Maryland (9-6) scored all six of its runs in the first and third innings. The Terps threw Mark DiLuia out on the mound, and despite pitching three good innings of baseball to start off the game, he fell into some major trouble in the fourth inning, giving up five earned runs. Neither team scored again until Delaware (9-5) tied it in the eighth, and the Blue Hens won it with a walk-off homer one inning later.
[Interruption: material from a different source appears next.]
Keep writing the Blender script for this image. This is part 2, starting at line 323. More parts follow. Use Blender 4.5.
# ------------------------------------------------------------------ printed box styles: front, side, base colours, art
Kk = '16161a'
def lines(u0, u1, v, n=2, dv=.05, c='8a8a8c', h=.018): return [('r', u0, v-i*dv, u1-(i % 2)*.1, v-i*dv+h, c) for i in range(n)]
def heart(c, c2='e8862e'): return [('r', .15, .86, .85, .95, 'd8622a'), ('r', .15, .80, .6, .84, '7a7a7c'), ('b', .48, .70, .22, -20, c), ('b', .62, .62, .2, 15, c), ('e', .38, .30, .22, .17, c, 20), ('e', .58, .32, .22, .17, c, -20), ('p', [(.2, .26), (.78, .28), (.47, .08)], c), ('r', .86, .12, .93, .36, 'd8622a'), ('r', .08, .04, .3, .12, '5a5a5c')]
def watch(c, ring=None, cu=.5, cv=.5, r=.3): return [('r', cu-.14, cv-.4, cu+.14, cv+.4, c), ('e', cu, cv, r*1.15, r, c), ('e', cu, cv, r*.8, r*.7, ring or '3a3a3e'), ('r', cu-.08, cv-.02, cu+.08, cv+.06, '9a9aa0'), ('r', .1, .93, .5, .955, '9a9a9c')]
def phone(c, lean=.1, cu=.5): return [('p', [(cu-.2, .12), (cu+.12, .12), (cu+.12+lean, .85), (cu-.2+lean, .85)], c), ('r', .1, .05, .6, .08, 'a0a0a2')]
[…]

Despite scoring six runs, the Terps only had four hits on the day, three of them coming from the top of the lineup—Zach Jancarski, Nick Dunn and Marty Costes. Maryland benefited from six Delaware walks, two hit-by-pitches and two defensive errors, the majority of which happened in the Terps’ five-run third inning.
The bullpen was solid for Maryland, only giving up four hits and two runs, but they were the most critical runs in the game. Closer John Murphy, despite striking out two in his outing, missed his spot, and Calvin Scott took advantage of the pitch and the gusty winds in Newark and went deep to win the game.
Maryland started off the scoring in the first inning with a bang. Zach Jancarski led off the inning with a triple, scoring on a Nick Dunn groundout.
The Terps extended their lead in the third, putting up a five-spot without recording a hit. In the inning, there were two walks, two hit batsmen, two errors, a RBI ground out, a RBI fielder’s choice, and a RBI sacrifice fly. Three runs in the innings were unearned. Nick Dunn and Marty Costes recorded RBIs in the inning, Dunn’s second RBI of the day. The Blue Hens used two pitchers in the inning and the Terps brought nine men to the plate.
But the lead slipped away from Maryland in the fourth. DiLuia began to lose control of the zone, giving up four hits, a walk, and wild pitch as Delaware tacked on five runs in the inning to pull within one. DiLuia surrendered two RBI singles, a RBI double, and a RBI triple.
The score would stay put until the eighth, when Delaware tied the game at six. A walk and a single put two men on with one out for the Blue Hens before Kevin Mohollen reached on a RBI fielder’s choice that looked to be a routine double play ball to get Maryland out of the inning. Instead, Delaware pulled even.
Maryland threatened in the ninth, but stranded two runners, giving the Blue Hens the chance to walk it off in the bottom half. With two outs, Scott hit a ball into the jet stream that kept carrying until it cleared the left field fence, winning the game for Delaware.
This is the first walk-off loss of the season for Maryland, snapping a two-game winning streak from the weekend. The Terps will go on a five-game North Carolina road trip, starting with a weekend series at East Carolina.